--- INPUT MATERIAL ---

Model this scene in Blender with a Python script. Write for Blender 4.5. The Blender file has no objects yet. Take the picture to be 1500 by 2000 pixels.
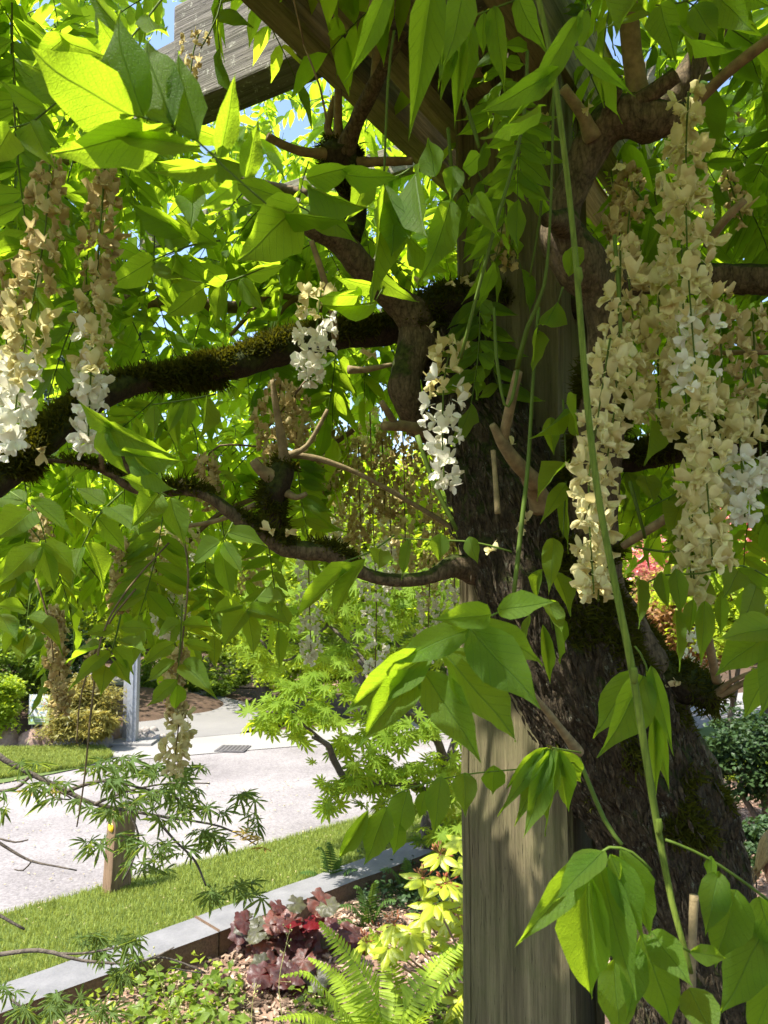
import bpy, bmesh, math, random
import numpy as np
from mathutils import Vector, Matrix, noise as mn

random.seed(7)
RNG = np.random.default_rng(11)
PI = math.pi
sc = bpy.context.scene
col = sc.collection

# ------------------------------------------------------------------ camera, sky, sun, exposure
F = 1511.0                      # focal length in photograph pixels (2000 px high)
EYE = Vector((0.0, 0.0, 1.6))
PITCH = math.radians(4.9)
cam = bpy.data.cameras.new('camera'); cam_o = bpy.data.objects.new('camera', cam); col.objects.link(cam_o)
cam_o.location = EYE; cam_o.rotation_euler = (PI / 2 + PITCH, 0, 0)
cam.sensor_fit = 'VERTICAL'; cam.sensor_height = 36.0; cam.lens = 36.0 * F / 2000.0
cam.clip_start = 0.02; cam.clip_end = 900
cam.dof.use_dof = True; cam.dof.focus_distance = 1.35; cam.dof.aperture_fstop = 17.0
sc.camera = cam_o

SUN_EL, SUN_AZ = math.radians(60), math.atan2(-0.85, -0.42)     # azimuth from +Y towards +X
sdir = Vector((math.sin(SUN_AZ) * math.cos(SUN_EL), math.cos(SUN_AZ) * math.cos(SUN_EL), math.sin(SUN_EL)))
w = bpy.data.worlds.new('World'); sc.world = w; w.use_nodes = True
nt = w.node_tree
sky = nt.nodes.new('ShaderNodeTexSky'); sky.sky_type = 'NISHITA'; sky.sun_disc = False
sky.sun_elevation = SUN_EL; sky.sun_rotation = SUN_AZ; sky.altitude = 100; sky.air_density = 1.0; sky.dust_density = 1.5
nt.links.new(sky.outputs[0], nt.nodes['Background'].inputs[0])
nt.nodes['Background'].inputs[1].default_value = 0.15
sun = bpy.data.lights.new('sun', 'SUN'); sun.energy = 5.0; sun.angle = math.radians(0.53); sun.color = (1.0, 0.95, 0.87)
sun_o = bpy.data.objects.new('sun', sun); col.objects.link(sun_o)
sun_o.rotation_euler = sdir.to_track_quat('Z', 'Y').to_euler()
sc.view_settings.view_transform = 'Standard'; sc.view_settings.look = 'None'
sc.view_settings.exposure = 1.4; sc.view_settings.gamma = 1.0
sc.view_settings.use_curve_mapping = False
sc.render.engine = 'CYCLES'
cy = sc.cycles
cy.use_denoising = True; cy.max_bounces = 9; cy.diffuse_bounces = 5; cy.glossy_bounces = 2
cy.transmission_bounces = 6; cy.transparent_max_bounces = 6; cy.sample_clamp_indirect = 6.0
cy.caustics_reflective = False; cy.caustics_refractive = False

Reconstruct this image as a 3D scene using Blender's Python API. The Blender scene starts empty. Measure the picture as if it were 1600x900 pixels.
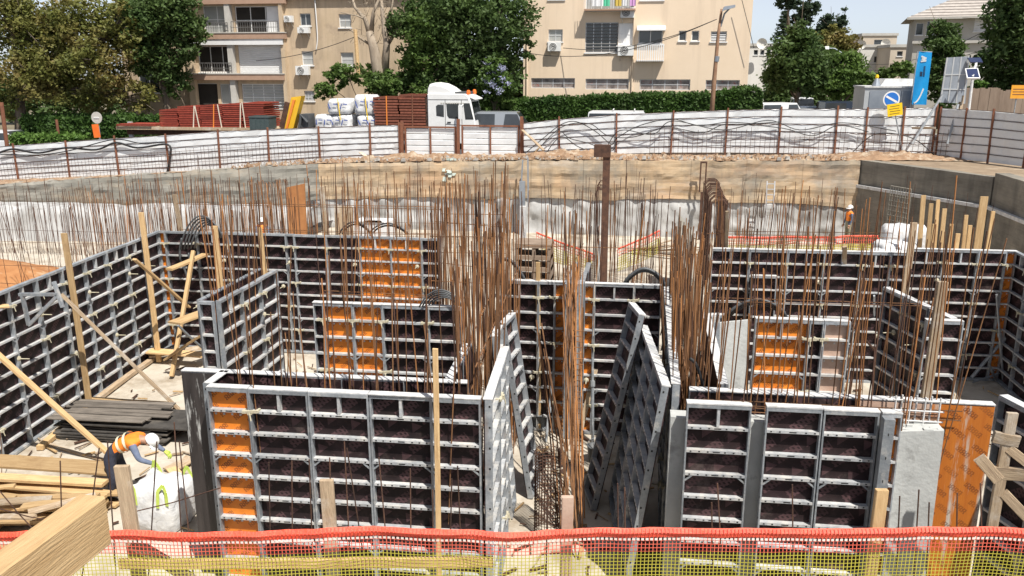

---
--- INPUT MATERIAL ---

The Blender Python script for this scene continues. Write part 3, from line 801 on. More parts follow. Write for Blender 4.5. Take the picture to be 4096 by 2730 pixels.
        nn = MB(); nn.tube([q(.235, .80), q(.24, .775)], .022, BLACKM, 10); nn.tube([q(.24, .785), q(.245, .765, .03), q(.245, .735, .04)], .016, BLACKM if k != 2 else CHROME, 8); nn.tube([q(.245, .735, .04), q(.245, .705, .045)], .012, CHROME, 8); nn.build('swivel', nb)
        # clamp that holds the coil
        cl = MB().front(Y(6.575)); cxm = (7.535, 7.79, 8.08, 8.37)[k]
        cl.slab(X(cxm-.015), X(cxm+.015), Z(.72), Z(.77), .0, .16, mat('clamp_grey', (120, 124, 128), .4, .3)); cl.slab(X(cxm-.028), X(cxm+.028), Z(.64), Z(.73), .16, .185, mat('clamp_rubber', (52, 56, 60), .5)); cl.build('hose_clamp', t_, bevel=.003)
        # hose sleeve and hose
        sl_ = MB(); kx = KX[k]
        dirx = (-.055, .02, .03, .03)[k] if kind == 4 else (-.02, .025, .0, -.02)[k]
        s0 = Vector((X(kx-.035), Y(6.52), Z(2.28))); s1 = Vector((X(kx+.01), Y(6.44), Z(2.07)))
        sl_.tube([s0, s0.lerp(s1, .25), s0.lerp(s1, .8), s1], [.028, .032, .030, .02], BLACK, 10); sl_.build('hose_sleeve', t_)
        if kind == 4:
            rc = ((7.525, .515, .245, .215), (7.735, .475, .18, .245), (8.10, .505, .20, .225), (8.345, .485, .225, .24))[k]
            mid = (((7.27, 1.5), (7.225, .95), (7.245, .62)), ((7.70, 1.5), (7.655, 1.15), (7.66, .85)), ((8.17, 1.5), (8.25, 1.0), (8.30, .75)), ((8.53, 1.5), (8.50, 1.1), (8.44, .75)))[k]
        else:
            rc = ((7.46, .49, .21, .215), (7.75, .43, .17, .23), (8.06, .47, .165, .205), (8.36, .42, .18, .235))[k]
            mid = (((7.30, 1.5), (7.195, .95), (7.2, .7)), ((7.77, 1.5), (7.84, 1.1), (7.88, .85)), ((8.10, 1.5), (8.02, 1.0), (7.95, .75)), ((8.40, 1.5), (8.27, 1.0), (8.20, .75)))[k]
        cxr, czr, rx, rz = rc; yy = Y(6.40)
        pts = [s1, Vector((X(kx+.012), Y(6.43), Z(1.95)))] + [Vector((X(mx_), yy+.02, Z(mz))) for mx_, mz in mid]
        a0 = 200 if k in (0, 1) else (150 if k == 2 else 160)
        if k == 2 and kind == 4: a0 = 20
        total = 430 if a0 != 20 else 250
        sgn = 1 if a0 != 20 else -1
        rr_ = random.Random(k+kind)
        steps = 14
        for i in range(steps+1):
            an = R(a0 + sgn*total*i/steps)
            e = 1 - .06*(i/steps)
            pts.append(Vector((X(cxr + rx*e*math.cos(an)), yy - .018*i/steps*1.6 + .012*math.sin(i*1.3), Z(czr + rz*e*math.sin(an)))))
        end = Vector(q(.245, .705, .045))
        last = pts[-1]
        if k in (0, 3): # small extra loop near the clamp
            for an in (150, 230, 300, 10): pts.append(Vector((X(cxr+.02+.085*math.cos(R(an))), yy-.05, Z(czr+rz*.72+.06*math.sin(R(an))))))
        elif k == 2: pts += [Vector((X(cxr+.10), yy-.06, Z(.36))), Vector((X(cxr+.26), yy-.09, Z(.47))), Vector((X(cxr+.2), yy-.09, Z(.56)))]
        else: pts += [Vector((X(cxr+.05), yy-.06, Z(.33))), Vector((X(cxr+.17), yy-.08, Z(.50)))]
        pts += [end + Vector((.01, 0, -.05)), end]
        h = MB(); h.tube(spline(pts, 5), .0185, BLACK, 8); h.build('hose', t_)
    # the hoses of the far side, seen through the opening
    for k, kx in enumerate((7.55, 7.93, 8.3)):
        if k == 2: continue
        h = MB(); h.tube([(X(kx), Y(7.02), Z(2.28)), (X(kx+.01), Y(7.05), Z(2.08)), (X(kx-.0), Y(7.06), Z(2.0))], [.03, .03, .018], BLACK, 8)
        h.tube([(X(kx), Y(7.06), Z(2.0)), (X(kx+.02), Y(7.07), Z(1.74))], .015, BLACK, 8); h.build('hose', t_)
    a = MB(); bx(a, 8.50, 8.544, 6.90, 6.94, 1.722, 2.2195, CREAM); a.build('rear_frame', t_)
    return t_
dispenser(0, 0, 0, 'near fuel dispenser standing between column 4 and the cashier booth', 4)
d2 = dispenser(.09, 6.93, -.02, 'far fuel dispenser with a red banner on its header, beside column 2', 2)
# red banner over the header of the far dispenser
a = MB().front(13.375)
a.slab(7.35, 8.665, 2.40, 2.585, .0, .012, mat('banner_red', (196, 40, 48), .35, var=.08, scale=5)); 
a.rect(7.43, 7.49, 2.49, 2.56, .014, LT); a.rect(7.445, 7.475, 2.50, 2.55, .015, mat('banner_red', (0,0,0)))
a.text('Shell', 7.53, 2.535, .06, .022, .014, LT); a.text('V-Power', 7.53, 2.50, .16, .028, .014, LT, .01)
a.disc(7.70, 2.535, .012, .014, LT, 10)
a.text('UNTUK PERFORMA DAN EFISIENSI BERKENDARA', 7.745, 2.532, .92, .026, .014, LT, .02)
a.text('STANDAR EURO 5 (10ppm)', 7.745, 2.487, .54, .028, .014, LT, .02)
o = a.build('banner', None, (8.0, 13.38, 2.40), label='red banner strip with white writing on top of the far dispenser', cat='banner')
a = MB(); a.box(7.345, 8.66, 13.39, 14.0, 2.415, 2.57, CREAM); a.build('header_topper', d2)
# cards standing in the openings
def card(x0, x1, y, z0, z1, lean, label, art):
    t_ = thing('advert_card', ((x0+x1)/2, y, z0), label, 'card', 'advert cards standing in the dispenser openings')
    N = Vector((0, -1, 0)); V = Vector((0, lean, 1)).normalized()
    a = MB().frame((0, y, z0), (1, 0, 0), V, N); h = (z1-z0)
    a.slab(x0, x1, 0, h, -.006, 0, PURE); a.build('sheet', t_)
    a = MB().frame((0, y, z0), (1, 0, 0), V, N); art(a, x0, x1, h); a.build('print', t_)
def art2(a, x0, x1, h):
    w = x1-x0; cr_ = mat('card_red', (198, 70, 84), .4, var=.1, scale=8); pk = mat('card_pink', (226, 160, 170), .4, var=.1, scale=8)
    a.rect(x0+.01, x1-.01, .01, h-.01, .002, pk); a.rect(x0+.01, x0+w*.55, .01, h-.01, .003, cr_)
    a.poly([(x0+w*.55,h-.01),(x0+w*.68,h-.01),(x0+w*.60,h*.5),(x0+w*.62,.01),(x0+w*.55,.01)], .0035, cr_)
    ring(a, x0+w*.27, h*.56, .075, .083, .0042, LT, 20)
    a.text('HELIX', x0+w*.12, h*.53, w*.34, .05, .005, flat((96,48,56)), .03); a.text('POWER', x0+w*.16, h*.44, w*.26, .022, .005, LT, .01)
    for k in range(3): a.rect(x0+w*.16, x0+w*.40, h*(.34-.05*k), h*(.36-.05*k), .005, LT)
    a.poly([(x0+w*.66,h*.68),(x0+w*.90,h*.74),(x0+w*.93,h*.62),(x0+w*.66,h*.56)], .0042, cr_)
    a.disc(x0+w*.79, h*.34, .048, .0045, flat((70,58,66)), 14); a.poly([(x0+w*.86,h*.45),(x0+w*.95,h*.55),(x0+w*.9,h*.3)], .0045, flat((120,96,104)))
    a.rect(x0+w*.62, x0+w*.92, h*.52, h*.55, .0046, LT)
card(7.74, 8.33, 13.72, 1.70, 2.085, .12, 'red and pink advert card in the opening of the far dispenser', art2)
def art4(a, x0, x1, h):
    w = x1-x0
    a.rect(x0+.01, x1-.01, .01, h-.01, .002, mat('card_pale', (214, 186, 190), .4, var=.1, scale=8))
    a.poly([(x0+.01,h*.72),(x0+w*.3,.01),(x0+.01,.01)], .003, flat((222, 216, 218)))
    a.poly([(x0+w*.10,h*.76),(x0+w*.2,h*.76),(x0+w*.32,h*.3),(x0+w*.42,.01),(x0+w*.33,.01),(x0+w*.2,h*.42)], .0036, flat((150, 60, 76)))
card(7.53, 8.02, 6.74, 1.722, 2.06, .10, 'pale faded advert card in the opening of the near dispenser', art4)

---

EXERCISE - Reproduce exactly the lines above starting at the line containing "Model this scene" and ending at the line containing "sc.camera = cam_o", including both, but not the pictures.

ANSWER BELOW -
Model this scene in Blender with a Python script. Write for Blender 4.5. The Blender file has no objects yet. Take the picture to be 1500 by 2000 pixels.
import bpy, bmesh, math, random
import numpy as np
from mathutils import Vector, Matrix, noise as mn

random.seed(7)
RNG = np.random.default_rng(11)
PI = math.pi
sc = bpy.context.scene
col = sc.collection

# ------------------------------------------------------------------ camera, sky, sun, exposure
F = 1511.0                      # focal length in photograph pixels (2000 px high)
EYE = Vector((0.0, 0.0, 1.6))
PITCH = math.radians(4.9)
cam = bpy.data.cameras.new('camera'); cam_o = bpy.data.objects.new('camera', cam); col.objects.link(cam_o)
cam_o.location = EYE; cam_o.rotation_euler = (PI / 2 + PITCH, 0, 0)
cam.sensor_fit = 'VERTICAL'; cam.sensor_height = 36.0; cam.lens = 36.0 * F / 2000.0
cam.clip_start = 0.02; cam.clip_end = 900
cam.dof.use_dof = True; cam.dof.focus_distance = 1.35; cam.dof.aperture_fstop = 17.0
sc.camera = cam_o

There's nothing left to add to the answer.